Targeting a specific registry from a dependency
By default, HPM resolves a dependency by querying every configured registry in order and taking the first match. To pin a dependency to one registry, use the detailed dependency form:
[dependencies]
"studio/internal-tool" = { version = "1.0.0", registry = "studio" }
This is useful when:
- A package exists under the same name in multiple registries and you want to be unambiguous.
- A private registry should always win over a public one for specific packages.
- You want the lockfile to record which registry resolved the dependency, so audits can answer “where did this come from”.
Refreshing and removing
hpm registry update # refresh every configured registry's cache
hpm registry remove studio # drop a registry from the config
hpm registry update does the right thing for each type:
- API registries: invalidate the metadata cache under
~/.hpm/registry/<name>/. - Git registries:
git pullthe index repository to pick up new packages and versions.
Run hpm registry update when a new version has been published and you want
to pick it up without waiting for cache expiry.
Auto-detection of registry type
If you don’t pass --type, hpm registry add infers it from the URL:
| URL pattern | Inferred type |
|---|---|
Ends with .git | git |
Contains github.com | git |
Contains gitea | git |
| Anything else | api |
Override with --type api or --type git when the heuristic gets it wrong.
Searching
hpm search <query>
hpm search queries every configured registry in parallel. If no registries
are configured, HPM prints a hint to run hpm registry add and exits cleanly.

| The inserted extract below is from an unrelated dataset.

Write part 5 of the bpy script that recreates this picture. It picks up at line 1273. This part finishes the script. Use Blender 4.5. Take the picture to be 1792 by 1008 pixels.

With --output json, results are emitted as a JSON array suitable for
piping into other tooling:
hpm search geometry --output json | jq '.packages[].name'
Each entry includes the package name, version, optional description, and
optional Houdini compatibility string. A yanked: true entry signals that
the maintainer pulled that version; HPM still shows it in search results
but hpm install will refuse to use it.
Caching
HPM caches registry metadata under ~/.hpm/registry/<name>/. The cache is
per-registry, not per-project, so multiple projects share the same cache.
- API cache: response bodies for the endpoints HPM hits during resolution. Cleared by
hpm registry updateor by deleting the directory. - Git cache: a local clone of the index repository. Updated by
hpm registry update.
The cache is advisory — if it’s corrupted or deleted, HPM re-fetches on the next operation. Never edit it by hand.